I’m sure I can “get function” with using the onboard 4A as mentioned, but will that constant near capacity current draw from one secondary be a real slog on the other secondary that’s providing the HT?

And will it also reduce the life of the transformer?

I might want to run things as cool as possible. So maybe a 10A filament supply is the better choice.
Yes, 10 amps will run a lot cooler.
 
Lot of gear got modified to fix the pin 1 issue back then. Some studios were cabled for balanced gear so the patchbays and equipment runs had the screen grounded at the input of any device only and screen ground lifted at the output end of any chain (except for mic inputs).
View attachment 141724
I’ve always treated patchbays as an extension to the console and left the grounds separately wired at each patch point, not common bus grounded at the patchbay which can cause problems, but some outboard gear would have the output grounds lifted in the hard wiring if needed.
(There were also schools of thought the opposite way - lifting input grounds and leaving output grounds connected - not sure how well this would work)
Not to stoke the threadjack too badly (too late), but the Pin 1 Problem is something extant inside the gear and has little to do with the interconnects. While it might be somewhat mitigated by single ending the shields by lifting them at the gear end, the problem itself has more to do with it being cheaper to manufacture gear with PCB mount XLRs that connect shield to the audio ground rather than to chassis ground. The gear itself needs to be modded internally to fix it. You need to cut the trace and run a wire to the chassis. Not sure if that's what you're talking about.

Sadly, Muncy's '94 AES paper isn't easily findable free online. It is exceptional.

There are different schools as to best practices for what to do with the shields. Up to and including landing one end and connecting the other through a small cap for RF. Always sounded like a pain to me.

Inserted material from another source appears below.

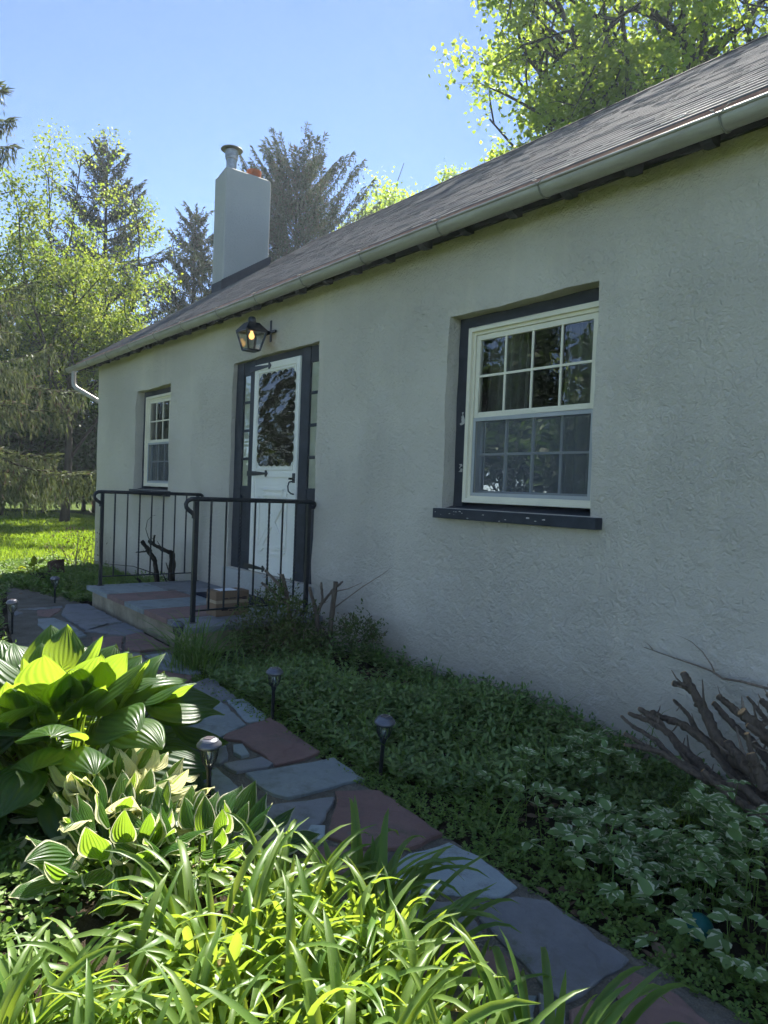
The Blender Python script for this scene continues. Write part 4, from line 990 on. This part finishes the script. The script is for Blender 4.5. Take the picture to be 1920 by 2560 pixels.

A place I worked 25 years ago was set up with male end lifted, bussed shields, if landed, at the bays. Mic lines excepted. Still had noise issues. I redid quite a bit of stuff there this last year, some fairly guerilla, two rooms very conventional. Landed everything, bussed at the bays, and have had virtually no problems (one issue with the monitors on a TSM aside). Don't ask me what changed. The place was built in the 70s, and redone several times since. Oddly, it seems to work best like this. Just goes to show that "ground loops" aren't always ground loops. Nowadays, I tend to land, and lift if I have problems. I find relatively few.

But again, a whole different animal to the pin 1 problem.

That diagram is from an article by a guy called Ben Duncan - I imagine it just shows a generic bal input with supply ground to pin 1.
Which is, as was mentioned, the definition of the pin 1 problem. Ian's linked paper touches on the issue well.
 
Yeah - as I mentioned before a lot of studios had output ground lift mentality back in the 70’s and 80’s, some gear was actually made with ground-lift switches, but there were also issues from unbalanced aux sends and returns going to/from balanced and unbalanced gear, installation wiring and patchbay wiring methodology Also was the problem with input ground lifted cabling creating noise if not connected to anything except an input - there was the problem of RF isolation vs hum loop correction. It seemed like there was no rule of thumb you just dealt with each piece of gear in a certain wiring environment and modded as necessary. Some issues were fixable with via cabling, others required modifications to the gear - certain series chains would have problems like desk>compressor>eq>desk.